Speed is Lead and Lead is Speed

INSTINCT

     Sitting in a duck blind, there has been little action, you are day-dreaming, admiring your decoy pattern. Suddenly a mallard buzzes the pattern, crossing fast and furious, you leap up and swing onto the duck, pull the trigger and he crumples and folds, clean shot!
      Later that same week, out with the dog, you are caught wrong-footed by a grouse breaking cover behind you. Once again you turn and swing in one motion and, as the muzzles catch up with the bird, you fire and down it with your first barrel.
       Flushed with success, that same day you visit your Sporting Club for the evening Skeet practice, thinking “if it works, don’t fix it.” You swing and fire at every target-the result? Your personal best!
       If asked, you would swear that you shot directly at all of the targets. Yet it has been indisputably proven that to hit a moving target, forward allowance or lead is needed.

shooter in silhouette

     This is the simple equation of personal reaction time added to the constants of hammer fall, ignition time and travel of shot.
       It is impossible to shoot directly at a moving object and hit it. Or is it?

CONTROVERSY

       This controversial debate has raged since a certain Mr Robert Churchill championed his “Instinctive Style” of shooting in the 1920’s.

OPTICAL ILLUSION

     There is an optical illusion that takes place when shooting instinctively that is the result of gun speed.
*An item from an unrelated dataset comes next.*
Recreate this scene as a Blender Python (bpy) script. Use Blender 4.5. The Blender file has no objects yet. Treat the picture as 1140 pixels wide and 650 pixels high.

The lead we see between barrels and target on pulling the trigger is less than the true lead at the target, which is greater, because of the delay in pulling the trigger (personal reaction time) and the shot leaving the barrel (ballistic time).
      For the shot to be successful, the barrels must be moving faster than the target when shooting instinctively. Speed is lead and lead is speed using this technique.
      This phenomenon is why Churchill was so insistent that you could shoot directly at a target without visible lead.
       If the swing was fast enough, the lag from the time you pulled the trigger to when the shot left the barrels would be enough to place the barrels, and hence the shot string, several feet in front of the target. Though if asked, a sportsman would insist that he shot directly at the target!